LLVM IR Exercices
Consider the following LLVM IR code:
%ft_main = type {}
@0 = private unnamed_addr constant [2 x i8] c"N\00"
@1 = private unnamed_addr constant [2 x i8] c"P\00"
define i32 @main() {
entry:
%frame = alloca %ft_main
%s = alloca i32
br label %body
body:
store i32 -4, i32* %s
br label %while_test
while_test:
%0 = load i32, i32* %s
%1 = icmp slt i32 %0, 4
%2 = sext i1 %1 to i32
%3 = icmp ne i32 %2, 0
br i1 %3, label %while_body, label %while_end
while_body:
%4 = load i32, i32* %s
%5 = icmp slt i32 %4, 0
%6 = sext i1 %5 to i32
%7 = icmp ne i32 %6, 0
br i1 %7, label %if_then, label %if_else
while_end:
ret i32 0
if_then:
call void @__print(i8* getelementptr inbounds ([2 x i8], [2 x i8]* @0, i32 0, i32 0))
br label %if_end
if_else:
call void @__print(i8* getelementptr inbounds ([2 x i8], [2 x i8]* @1, i32 0, i32 0))
br label %if_end
if_end:
%8 = load i32, i32* %s
%9 = add i32 %8, 2
store i32 %9, i32* %s
br label %while_test
}
- Annotate each block/line of code with a comment describing its purpose.

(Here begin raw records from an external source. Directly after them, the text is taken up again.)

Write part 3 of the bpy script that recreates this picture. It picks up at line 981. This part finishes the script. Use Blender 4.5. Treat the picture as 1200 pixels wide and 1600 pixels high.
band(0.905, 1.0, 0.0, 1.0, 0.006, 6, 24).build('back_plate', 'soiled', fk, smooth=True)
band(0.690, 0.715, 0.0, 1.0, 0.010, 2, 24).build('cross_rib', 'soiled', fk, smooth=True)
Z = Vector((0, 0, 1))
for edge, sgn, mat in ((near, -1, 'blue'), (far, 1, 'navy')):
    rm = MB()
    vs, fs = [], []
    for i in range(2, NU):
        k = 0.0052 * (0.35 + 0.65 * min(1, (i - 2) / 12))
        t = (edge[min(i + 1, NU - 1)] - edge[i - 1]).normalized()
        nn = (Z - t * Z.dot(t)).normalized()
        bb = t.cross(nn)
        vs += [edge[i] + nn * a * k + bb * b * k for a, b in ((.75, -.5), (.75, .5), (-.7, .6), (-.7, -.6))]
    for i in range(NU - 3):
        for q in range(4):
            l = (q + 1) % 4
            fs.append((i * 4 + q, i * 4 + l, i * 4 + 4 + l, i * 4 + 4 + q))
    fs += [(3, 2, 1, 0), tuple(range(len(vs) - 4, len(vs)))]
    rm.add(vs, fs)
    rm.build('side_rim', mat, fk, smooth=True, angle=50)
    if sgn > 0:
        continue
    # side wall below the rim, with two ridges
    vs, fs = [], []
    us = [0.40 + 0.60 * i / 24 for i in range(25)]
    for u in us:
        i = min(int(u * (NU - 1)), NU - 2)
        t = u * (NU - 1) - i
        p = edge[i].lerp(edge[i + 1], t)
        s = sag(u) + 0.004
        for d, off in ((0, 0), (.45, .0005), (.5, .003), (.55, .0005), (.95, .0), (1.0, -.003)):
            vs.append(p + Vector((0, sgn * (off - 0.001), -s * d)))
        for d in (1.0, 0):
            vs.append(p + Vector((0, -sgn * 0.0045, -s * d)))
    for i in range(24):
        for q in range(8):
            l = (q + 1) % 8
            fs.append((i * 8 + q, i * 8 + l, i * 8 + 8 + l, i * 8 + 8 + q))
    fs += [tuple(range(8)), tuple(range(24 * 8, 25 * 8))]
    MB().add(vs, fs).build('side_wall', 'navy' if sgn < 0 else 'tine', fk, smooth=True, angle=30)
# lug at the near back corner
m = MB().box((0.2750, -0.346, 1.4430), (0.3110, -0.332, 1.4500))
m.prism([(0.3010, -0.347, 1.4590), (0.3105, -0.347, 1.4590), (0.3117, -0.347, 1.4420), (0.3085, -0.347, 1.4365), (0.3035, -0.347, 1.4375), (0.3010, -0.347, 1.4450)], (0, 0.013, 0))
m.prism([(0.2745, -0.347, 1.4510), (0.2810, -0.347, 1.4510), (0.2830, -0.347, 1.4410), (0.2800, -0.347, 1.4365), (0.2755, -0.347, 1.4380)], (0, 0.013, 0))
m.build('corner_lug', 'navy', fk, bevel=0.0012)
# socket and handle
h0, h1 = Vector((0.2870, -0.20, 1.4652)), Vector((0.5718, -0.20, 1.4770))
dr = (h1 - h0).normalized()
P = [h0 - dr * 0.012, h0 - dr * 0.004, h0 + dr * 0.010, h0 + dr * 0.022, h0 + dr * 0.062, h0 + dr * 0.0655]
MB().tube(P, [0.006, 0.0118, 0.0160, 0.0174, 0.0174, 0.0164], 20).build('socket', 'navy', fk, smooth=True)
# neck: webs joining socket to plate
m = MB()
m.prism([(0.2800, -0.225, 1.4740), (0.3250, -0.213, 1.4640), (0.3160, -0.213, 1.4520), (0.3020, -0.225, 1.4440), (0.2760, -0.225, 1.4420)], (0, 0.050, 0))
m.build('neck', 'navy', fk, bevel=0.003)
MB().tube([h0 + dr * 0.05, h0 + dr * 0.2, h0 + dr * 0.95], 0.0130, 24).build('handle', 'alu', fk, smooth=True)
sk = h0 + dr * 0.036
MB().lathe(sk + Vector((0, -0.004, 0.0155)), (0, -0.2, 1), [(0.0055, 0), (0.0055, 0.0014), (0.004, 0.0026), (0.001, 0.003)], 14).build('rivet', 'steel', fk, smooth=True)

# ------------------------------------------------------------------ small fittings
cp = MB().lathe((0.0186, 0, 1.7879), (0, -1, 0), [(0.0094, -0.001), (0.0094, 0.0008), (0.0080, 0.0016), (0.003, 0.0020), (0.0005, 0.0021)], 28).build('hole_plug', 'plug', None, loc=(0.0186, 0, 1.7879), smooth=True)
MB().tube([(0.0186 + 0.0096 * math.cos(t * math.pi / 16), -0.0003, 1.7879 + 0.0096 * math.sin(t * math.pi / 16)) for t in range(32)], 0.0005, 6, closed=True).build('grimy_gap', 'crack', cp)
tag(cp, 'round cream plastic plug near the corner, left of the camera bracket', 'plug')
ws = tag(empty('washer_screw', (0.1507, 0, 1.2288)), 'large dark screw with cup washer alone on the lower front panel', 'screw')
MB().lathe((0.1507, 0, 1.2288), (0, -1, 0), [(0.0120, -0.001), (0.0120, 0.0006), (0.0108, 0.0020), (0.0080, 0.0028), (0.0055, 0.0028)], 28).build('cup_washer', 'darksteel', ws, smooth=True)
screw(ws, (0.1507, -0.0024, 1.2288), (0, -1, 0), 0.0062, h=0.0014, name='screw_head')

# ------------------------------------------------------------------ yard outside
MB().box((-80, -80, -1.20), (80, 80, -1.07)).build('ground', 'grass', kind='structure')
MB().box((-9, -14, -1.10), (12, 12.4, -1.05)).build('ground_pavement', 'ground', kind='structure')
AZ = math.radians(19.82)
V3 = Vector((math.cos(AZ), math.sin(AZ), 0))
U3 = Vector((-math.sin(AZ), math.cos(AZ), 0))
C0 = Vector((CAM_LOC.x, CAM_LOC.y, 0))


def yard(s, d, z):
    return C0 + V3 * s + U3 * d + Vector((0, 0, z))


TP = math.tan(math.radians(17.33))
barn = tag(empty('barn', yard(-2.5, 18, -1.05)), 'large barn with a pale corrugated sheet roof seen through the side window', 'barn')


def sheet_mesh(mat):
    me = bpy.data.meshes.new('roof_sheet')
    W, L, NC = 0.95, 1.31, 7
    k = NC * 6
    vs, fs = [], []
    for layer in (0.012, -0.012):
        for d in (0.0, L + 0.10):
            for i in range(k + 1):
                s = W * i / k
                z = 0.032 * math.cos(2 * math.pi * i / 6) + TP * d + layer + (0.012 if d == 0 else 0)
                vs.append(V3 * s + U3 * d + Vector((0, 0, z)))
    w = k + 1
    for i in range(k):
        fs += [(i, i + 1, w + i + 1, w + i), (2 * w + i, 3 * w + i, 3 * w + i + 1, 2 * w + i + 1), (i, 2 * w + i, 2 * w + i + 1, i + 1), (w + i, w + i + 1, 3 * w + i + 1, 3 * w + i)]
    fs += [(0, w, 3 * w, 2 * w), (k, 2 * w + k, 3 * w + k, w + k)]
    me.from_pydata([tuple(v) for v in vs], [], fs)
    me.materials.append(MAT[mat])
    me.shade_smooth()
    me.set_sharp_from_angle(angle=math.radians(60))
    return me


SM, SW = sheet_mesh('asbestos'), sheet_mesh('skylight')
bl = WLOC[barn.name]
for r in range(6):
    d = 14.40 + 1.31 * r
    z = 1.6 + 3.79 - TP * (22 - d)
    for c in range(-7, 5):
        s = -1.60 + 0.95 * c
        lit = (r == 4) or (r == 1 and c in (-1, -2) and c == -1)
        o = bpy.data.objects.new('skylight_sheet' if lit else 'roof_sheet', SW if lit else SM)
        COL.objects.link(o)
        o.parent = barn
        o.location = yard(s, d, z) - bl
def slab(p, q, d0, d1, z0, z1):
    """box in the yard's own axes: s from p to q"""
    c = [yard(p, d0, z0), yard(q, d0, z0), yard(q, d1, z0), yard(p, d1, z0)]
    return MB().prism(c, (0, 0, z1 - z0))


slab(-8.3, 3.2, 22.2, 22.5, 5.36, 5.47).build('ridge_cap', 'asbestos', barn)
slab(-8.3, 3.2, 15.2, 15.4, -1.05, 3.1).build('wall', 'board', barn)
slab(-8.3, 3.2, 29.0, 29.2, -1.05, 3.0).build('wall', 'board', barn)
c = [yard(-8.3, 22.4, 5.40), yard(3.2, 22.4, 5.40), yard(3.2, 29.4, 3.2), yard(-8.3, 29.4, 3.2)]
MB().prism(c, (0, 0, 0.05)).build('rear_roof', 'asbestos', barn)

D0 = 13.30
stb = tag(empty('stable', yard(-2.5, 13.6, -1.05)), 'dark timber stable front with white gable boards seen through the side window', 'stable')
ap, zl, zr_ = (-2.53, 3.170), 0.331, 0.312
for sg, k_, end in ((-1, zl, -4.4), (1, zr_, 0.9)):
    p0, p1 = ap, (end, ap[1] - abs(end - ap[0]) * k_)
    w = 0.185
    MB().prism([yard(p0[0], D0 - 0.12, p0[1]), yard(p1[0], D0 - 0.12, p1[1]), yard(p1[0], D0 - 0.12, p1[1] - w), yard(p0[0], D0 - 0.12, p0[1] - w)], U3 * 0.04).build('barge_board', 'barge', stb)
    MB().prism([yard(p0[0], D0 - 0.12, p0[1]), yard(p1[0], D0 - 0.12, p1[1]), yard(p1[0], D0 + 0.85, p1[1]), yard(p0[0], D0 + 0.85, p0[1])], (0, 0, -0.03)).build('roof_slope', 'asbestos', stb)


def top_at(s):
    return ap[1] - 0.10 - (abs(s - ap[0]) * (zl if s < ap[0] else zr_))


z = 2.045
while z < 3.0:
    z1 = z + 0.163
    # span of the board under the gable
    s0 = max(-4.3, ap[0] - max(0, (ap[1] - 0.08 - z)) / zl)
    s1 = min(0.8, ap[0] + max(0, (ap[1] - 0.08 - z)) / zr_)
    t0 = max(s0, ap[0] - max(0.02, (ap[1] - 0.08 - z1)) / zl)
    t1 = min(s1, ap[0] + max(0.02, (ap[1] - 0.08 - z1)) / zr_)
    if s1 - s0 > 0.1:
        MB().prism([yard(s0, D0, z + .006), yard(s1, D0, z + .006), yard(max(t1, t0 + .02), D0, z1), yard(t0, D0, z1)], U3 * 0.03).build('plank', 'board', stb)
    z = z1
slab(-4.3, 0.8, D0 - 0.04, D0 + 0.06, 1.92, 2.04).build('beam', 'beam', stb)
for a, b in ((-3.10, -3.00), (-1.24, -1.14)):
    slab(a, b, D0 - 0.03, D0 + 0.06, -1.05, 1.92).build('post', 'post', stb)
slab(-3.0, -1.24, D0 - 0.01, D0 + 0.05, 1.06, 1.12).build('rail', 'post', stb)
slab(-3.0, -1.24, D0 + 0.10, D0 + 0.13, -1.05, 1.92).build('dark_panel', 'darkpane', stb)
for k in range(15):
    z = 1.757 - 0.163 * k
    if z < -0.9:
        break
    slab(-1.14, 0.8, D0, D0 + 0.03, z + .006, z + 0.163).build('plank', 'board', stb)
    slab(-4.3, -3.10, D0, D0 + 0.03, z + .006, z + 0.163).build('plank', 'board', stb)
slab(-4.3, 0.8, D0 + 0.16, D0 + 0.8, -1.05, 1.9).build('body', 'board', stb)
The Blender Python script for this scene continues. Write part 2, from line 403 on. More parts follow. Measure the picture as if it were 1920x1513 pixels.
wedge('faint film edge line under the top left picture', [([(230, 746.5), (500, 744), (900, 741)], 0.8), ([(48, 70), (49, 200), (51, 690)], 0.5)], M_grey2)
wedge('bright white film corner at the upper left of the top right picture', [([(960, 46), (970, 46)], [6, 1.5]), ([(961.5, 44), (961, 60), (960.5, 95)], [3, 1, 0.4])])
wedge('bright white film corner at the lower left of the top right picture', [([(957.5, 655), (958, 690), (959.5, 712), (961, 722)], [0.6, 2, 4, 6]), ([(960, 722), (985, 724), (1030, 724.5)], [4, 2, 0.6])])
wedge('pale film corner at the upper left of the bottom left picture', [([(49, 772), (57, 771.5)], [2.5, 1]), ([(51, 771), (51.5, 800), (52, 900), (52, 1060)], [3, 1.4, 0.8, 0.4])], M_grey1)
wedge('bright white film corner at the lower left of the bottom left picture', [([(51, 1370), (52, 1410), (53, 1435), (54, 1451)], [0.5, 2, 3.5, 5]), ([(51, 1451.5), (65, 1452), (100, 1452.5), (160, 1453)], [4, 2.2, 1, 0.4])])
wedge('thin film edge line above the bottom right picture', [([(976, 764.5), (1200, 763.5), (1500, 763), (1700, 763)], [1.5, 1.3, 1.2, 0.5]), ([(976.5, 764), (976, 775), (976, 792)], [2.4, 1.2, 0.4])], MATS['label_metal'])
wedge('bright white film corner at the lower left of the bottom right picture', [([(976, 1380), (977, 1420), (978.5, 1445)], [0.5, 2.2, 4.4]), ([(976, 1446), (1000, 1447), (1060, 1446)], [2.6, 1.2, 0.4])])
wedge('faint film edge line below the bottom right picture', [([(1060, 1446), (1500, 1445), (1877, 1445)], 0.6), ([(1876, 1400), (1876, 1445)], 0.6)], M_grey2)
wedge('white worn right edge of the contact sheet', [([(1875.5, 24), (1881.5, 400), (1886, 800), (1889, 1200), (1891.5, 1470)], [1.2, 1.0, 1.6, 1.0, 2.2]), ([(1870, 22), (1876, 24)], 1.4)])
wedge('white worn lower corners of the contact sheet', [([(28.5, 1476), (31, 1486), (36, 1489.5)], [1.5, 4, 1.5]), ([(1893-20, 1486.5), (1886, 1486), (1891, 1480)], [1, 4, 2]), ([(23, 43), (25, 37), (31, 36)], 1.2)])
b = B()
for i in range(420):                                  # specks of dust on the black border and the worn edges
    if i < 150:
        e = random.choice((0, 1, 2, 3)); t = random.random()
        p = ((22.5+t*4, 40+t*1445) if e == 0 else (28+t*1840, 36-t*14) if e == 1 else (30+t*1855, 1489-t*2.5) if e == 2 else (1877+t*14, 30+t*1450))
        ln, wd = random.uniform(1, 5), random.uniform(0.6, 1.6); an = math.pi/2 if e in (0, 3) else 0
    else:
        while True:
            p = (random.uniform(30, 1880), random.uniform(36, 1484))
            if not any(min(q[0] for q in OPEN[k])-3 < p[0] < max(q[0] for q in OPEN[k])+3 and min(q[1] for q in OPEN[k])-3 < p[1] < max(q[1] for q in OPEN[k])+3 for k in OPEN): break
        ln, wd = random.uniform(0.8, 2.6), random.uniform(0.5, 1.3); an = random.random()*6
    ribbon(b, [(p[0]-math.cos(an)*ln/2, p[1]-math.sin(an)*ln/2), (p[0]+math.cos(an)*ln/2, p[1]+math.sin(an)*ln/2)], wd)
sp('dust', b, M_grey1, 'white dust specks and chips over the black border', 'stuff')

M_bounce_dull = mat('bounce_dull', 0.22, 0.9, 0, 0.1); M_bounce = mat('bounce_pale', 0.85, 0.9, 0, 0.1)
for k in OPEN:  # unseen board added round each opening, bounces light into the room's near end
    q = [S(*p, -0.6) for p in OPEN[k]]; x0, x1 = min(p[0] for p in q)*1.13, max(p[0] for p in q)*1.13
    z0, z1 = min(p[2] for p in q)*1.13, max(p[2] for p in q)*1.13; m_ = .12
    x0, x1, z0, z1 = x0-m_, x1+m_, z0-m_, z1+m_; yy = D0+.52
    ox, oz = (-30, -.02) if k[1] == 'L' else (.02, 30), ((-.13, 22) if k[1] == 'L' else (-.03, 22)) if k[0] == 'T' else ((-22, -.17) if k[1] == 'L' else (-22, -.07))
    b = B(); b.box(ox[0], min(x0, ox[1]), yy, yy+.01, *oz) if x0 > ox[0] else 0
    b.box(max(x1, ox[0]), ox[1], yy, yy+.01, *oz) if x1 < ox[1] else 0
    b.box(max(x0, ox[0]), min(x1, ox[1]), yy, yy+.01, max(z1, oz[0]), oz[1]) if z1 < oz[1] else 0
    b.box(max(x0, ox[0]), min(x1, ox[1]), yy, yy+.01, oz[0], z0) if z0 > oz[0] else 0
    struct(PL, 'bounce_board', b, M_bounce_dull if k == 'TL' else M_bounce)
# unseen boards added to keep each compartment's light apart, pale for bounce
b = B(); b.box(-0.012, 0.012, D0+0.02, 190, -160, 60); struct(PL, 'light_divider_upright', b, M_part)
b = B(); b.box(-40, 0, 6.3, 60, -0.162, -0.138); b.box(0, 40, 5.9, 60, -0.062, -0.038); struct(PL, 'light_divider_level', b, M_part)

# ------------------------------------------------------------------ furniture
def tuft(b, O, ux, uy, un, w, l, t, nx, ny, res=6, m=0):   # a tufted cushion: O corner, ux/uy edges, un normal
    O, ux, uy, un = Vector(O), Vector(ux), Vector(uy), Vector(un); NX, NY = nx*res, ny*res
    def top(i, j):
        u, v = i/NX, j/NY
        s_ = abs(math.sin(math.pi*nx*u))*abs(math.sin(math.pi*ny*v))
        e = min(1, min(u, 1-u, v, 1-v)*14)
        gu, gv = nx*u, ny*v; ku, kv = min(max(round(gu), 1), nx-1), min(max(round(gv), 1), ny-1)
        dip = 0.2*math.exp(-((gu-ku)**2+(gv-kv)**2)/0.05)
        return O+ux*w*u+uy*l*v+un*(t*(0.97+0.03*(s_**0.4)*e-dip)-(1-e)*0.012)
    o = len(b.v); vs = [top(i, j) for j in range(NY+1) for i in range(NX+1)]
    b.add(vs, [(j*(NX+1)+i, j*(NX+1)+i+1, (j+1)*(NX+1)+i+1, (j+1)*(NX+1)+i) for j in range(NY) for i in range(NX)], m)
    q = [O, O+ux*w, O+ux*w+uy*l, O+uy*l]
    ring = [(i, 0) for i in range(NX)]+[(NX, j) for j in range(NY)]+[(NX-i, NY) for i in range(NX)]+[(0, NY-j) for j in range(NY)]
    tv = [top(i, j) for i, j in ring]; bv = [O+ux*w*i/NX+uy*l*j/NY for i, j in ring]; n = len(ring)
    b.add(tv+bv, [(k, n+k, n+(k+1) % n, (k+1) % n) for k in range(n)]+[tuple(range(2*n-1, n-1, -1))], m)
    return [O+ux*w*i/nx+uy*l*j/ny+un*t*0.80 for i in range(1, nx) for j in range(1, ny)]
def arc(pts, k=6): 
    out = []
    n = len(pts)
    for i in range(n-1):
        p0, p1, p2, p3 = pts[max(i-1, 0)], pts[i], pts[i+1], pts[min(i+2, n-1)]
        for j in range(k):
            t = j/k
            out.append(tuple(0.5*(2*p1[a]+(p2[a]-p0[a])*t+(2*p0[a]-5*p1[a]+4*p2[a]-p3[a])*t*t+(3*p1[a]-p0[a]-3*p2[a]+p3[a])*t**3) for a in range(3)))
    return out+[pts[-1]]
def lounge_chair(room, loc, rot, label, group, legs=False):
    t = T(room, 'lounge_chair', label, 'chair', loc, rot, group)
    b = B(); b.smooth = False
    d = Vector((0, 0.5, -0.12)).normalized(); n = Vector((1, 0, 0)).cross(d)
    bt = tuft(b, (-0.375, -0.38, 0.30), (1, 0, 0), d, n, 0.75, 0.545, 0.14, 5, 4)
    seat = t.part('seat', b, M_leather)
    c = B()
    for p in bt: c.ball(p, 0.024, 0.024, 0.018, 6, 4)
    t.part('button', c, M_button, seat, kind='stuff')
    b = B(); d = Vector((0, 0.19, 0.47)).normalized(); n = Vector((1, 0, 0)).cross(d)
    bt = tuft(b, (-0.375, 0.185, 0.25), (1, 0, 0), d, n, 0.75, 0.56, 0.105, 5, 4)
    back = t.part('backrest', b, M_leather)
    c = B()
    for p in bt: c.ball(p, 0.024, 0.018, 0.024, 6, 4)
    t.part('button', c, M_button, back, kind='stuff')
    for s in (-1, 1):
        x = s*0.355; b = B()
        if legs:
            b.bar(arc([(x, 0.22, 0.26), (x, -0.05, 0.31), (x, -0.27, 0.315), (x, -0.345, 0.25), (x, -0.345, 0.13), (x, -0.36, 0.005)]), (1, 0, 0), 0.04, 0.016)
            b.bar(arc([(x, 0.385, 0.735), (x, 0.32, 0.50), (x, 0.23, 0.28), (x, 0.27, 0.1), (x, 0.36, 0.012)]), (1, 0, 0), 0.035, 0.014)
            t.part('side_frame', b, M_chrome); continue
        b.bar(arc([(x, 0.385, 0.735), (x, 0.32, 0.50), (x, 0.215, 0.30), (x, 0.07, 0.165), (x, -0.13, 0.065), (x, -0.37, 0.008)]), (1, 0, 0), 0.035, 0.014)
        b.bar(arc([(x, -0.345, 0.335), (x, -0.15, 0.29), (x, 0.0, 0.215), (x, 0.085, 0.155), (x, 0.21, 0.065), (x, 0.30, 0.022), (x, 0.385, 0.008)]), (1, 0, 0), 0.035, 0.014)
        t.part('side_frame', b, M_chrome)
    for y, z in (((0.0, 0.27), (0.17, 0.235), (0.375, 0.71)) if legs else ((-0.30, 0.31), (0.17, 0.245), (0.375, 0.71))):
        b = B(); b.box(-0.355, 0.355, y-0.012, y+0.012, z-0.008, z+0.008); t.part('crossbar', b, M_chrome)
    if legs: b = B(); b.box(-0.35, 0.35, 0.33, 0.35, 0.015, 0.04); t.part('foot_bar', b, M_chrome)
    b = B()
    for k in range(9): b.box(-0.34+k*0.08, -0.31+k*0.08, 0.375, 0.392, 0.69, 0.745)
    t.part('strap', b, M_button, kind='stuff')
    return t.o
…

- What does this program do ? Can you write an equivalent pseudo-code in Tiger ?
- Rewrite the previous code in SSA form. The new code should not use any call to alloca. You can do minor optimizations (like removing the unused frame), but you should preserve the current structure of the control-flow-graph (CFG).